Steamboats on the Mississippi connected Wisconsin to the Gulf of Mexico, while immigrants and goods from the East came on Great Lakes steamships. As other forms of transportation developed, first railroads and then automobiles, boating became more of a draw for tourists, particularly to resorts in northern Wisconsin beginning in the late 19th century.
Today, thousands of people motor across Wisconsin waters each year, a technological innovation designed and developed in Wisconsin nearly 100 years ago by Ole Evinrude. Born on a farm in Norway in 1877, Evinrude and his family immigrated to Cambridge, Wisconsin, in 1882. Abandoning school at a young age, Evinrude worked full time on his family's farm, tinkering with wooden boat parts and other machinery on the side. Moving around, Evinrude labored in factories all over the Midwest, including Chicago and Pittsburgh.
Returning to Wisconsin in 1900, Evinrude became head of the pattern shop at the Edward P. Allis Company in Milwaukee, and a few years later he formed a partnership, Clemick and Evinrude, to make custom gasoline engines. It was on a picnic with his soon-to-be wife Bess Cary in 1906 that the idea of an outboard motor was born. Picnicking at Lake Okauchee, Evinrude rowed across the lake in 90-degree heat to fetch some ice cream for Bess from a stand some two miles away. As the ice cream melted en route, Evinrude realized that if a gasoline engine could power an automobile, why not a boat?

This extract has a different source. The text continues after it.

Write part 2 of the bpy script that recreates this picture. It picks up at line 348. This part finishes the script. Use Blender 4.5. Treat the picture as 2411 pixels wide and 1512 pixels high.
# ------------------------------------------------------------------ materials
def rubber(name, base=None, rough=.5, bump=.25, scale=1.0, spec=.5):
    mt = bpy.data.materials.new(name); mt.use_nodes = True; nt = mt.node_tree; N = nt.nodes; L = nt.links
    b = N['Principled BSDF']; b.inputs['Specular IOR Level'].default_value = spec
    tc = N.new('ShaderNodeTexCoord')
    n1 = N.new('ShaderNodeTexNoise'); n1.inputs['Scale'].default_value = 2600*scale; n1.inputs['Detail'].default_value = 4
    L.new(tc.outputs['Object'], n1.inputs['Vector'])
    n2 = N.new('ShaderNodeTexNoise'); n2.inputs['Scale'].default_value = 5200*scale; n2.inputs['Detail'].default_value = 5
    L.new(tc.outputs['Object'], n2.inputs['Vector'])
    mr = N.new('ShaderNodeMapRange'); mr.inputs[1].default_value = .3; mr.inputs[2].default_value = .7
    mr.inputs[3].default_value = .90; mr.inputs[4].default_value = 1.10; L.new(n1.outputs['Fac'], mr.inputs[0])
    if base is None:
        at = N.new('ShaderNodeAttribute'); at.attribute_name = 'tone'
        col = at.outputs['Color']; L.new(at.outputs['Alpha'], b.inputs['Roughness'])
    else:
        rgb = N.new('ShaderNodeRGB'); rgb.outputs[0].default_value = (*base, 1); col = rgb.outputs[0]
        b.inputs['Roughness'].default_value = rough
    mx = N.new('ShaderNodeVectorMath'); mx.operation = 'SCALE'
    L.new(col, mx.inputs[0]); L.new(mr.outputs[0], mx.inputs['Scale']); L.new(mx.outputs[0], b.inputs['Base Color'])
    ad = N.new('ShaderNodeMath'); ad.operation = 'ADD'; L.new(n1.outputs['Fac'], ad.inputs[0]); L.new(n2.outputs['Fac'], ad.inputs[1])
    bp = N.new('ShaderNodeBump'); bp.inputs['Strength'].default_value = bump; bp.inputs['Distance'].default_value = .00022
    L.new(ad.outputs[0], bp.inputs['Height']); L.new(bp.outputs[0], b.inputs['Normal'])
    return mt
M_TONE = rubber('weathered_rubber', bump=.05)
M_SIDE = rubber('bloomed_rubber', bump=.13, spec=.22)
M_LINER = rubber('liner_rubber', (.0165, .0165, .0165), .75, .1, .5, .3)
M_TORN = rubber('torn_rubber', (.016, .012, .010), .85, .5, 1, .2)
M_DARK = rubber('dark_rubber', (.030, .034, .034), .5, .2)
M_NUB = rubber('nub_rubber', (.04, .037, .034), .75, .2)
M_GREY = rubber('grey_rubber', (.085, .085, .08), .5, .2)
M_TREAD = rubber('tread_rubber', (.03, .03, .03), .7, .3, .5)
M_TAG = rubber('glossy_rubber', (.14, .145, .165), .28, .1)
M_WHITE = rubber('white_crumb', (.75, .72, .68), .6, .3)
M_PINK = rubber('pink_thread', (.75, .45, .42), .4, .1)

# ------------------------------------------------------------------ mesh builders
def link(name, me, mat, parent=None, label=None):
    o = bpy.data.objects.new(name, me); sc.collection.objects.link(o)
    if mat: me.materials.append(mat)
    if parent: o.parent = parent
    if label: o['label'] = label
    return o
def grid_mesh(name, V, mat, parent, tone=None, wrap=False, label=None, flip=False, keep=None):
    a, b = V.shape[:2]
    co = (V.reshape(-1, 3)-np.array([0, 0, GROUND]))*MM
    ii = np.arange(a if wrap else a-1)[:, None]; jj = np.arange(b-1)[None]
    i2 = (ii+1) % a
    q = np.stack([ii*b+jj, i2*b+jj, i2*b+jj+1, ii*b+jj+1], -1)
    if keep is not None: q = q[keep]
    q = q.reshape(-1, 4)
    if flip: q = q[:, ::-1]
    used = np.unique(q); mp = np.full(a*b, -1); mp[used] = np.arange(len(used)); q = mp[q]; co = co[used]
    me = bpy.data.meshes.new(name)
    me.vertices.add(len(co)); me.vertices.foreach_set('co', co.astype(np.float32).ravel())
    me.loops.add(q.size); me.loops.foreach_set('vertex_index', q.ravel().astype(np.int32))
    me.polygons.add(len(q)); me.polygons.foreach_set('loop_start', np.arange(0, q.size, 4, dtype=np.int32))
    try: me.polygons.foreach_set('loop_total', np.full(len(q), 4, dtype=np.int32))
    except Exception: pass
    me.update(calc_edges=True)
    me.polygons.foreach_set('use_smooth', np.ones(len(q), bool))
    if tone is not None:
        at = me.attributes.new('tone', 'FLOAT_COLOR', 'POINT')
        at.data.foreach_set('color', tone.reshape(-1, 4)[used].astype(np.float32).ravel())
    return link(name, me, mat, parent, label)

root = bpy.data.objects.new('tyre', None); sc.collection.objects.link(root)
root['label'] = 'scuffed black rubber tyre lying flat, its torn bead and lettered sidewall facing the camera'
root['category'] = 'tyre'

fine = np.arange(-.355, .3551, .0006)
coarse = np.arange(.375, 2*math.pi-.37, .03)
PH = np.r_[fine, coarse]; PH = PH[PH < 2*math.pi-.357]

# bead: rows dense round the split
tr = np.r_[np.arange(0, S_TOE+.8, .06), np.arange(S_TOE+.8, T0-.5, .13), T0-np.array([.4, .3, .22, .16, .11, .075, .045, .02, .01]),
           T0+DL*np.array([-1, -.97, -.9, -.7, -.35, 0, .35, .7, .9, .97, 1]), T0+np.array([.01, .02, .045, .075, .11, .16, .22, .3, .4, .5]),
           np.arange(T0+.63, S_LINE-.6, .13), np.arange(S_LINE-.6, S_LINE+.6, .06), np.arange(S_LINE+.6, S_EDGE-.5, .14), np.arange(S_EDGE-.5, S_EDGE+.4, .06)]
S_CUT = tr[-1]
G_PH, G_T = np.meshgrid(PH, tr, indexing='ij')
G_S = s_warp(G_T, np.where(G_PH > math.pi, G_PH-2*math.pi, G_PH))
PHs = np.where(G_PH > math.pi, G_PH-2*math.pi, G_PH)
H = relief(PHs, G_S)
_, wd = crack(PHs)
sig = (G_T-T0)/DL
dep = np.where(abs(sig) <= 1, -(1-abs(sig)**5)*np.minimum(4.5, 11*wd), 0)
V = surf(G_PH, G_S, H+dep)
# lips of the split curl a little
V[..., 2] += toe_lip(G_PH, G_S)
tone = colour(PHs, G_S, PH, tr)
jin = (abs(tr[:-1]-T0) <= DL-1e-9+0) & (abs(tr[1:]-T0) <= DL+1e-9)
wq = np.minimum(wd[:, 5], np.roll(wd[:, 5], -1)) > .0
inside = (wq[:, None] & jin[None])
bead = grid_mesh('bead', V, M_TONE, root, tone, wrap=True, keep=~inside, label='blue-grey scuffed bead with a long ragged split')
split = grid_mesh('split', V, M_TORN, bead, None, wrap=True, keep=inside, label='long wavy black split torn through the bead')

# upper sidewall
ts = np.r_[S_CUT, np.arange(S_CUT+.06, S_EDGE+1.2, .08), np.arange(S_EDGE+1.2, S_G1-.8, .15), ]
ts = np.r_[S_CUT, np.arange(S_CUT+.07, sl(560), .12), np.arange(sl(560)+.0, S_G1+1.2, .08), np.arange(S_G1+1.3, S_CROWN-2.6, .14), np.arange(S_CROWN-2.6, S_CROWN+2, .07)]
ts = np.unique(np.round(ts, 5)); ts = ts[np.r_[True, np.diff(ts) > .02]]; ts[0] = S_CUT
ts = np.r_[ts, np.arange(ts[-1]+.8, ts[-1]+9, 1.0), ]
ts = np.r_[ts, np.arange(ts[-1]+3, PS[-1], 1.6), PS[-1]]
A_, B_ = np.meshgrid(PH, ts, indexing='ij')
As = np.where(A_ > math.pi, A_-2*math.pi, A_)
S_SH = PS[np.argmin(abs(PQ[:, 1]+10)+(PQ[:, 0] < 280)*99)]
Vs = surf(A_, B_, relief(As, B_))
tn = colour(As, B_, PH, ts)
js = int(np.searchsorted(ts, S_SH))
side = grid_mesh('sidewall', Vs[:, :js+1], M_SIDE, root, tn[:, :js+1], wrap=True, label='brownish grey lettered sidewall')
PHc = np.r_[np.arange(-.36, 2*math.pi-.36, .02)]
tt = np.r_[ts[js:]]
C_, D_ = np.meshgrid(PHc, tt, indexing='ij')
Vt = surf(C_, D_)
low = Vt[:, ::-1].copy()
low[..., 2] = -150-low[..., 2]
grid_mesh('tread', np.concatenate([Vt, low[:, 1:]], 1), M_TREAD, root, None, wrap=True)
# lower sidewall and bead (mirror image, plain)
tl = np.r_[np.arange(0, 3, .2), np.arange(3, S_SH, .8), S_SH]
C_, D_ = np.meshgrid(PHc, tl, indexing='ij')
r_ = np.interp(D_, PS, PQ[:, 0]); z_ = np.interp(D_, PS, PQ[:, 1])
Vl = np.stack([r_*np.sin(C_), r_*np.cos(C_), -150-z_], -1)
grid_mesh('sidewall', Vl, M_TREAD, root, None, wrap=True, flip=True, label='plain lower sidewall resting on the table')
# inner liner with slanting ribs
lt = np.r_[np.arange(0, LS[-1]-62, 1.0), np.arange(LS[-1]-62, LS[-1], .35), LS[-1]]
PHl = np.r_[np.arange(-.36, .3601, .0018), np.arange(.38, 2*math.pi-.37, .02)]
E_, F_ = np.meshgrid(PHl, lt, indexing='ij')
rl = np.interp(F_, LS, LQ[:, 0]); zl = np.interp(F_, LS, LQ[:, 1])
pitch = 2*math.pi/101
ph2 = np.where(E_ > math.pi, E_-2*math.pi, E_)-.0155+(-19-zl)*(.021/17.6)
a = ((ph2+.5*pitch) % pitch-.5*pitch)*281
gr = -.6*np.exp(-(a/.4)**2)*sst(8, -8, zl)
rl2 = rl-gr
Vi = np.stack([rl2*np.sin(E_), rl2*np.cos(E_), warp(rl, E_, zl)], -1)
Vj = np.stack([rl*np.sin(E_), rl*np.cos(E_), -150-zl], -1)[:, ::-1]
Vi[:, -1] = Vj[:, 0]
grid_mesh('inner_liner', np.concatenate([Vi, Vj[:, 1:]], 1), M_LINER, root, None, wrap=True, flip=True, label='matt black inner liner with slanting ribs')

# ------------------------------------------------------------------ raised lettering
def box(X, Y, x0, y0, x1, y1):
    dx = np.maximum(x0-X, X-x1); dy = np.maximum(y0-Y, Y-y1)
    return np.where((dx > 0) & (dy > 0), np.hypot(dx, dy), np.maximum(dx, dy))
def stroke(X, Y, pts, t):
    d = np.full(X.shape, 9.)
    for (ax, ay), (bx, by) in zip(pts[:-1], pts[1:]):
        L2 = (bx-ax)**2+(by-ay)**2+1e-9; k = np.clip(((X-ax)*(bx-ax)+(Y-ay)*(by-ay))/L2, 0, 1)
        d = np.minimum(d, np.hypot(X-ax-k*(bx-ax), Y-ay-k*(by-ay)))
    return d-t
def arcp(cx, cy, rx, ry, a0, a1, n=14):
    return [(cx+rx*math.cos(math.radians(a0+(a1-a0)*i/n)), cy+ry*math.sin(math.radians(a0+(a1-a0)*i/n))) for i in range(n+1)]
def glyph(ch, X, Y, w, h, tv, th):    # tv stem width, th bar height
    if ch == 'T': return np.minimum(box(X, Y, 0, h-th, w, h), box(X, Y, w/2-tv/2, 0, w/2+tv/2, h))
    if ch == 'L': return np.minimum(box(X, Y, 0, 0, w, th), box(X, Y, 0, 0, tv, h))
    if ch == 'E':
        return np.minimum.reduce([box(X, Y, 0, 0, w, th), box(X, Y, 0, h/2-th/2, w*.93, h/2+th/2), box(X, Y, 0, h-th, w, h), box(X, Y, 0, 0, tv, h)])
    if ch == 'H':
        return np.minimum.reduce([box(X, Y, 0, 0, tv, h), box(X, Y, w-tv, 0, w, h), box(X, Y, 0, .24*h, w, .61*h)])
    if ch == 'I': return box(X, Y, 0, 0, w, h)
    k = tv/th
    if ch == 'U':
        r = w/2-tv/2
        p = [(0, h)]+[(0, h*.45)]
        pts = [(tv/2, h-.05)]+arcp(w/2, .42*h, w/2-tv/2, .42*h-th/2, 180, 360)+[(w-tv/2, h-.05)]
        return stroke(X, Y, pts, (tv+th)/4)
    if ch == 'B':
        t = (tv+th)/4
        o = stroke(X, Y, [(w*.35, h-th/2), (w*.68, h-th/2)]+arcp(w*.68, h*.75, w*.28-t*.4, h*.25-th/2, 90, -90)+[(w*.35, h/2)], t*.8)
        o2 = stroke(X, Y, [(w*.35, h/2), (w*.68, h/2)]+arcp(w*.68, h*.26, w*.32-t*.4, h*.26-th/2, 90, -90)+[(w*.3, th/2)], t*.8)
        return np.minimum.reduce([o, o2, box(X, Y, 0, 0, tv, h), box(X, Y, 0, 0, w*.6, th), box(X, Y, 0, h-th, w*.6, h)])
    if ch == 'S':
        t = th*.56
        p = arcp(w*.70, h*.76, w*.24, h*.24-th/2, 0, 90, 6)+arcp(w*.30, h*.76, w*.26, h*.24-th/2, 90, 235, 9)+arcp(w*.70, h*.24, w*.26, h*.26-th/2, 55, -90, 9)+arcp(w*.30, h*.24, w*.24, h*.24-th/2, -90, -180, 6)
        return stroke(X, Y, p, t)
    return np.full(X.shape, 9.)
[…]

In 1909, Evinrude created the first practical and reliable outboard motor. Bess became Evinrude's ad executive and wrote an advertisement that appeared in Milwaukee papers: "Don't Row! Throw the Oars Away! Use an Evinrude Motor." Although other inventors had experimented with the outboard motor, Evinrude's was unlike anything that had come before and was the first commercial success.
Evinrude's company, the Outboard Motor Company, remains the world leader in the outboard motor industry today, used by recreational boaters, fisherman, and even the military.